### [OBJECTIVE]
Retype every line from the start of the entries below down to the line with "SC = bpy.context.scene", both ends included; skip the pictures.

### [AVAILABLE DATA]
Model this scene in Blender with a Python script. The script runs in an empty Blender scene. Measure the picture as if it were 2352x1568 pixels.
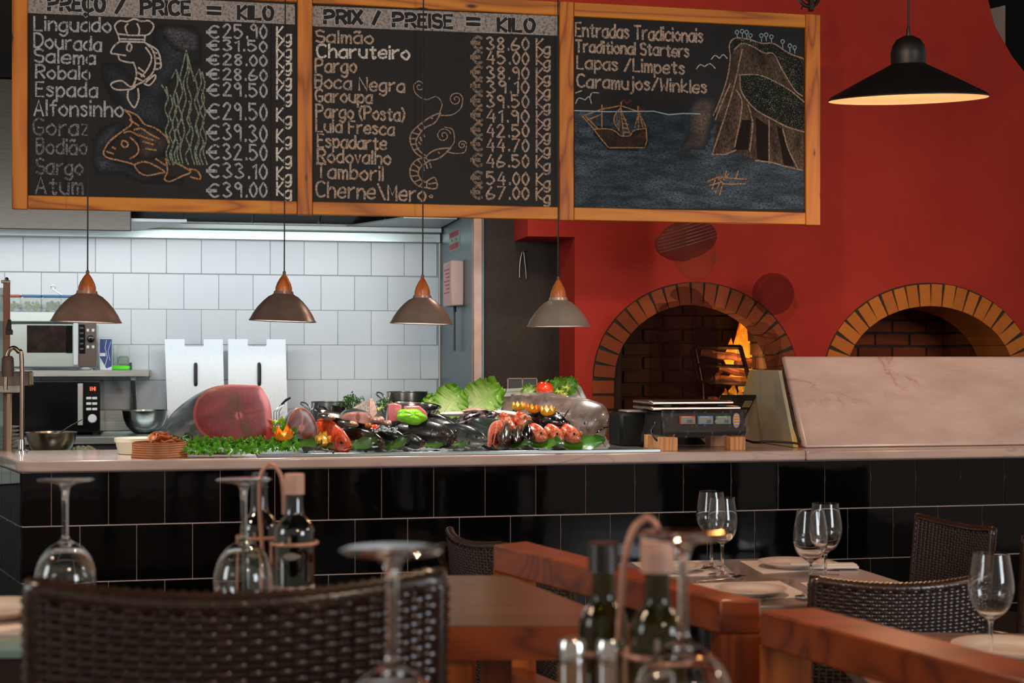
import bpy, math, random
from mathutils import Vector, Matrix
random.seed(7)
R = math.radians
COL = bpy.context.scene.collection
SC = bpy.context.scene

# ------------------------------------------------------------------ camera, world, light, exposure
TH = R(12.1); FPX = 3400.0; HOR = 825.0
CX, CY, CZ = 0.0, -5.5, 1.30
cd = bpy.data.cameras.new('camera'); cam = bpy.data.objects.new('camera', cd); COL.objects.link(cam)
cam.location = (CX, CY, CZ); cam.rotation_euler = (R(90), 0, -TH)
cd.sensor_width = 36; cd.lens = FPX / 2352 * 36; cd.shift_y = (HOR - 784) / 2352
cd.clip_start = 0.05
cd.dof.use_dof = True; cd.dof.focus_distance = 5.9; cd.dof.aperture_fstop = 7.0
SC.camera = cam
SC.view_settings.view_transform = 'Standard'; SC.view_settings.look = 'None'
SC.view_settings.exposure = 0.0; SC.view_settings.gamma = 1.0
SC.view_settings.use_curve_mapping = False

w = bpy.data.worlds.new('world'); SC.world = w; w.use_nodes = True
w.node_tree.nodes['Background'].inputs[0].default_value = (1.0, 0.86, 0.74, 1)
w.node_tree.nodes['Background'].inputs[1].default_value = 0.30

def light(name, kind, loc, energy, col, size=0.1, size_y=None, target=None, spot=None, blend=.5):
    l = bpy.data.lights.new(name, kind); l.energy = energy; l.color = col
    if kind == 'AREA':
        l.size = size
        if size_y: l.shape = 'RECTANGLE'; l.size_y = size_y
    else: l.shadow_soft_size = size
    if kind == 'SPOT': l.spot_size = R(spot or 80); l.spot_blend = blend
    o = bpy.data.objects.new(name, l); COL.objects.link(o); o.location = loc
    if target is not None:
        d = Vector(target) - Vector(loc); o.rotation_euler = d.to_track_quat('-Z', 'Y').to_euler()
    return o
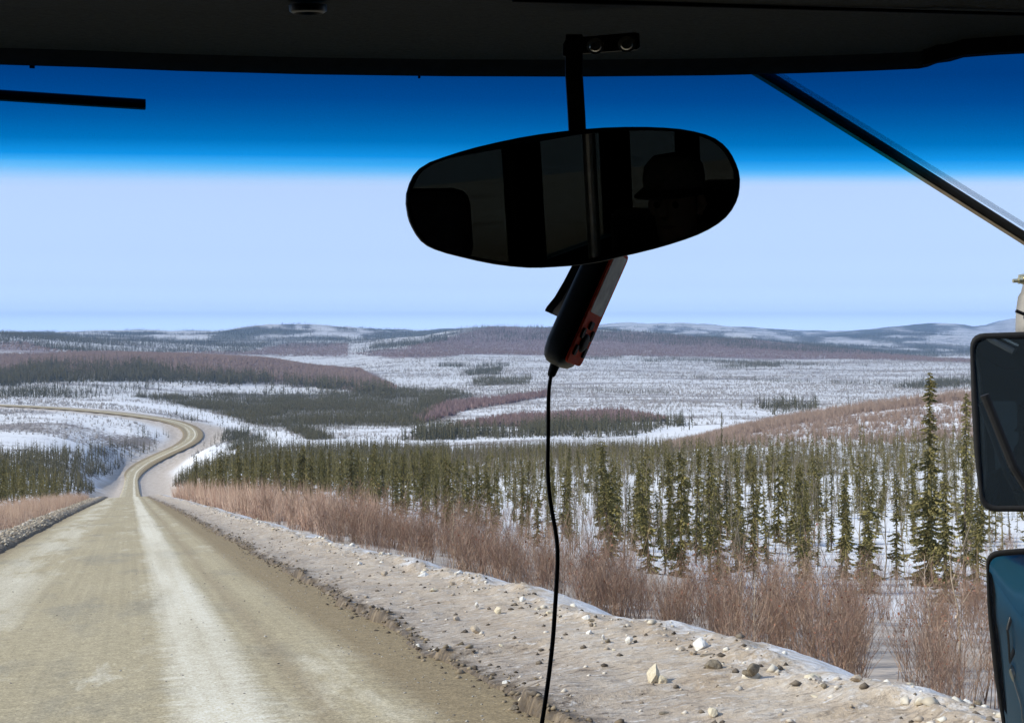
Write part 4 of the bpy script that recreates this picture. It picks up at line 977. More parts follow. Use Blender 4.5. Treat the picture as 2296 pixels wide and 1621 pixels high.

### [EXPECTED ANSWER]
Model this scene in Blender with a Python script. The script runs in an empty Blender scene. Measure the picture as if it were 2352x1568 pixels.
import bpy, math, random
from mathutils import Vector, Matrix
random.seed(7)
R = math.radians
COL = bpy.context.scene.collection
SC = bpy.context.scene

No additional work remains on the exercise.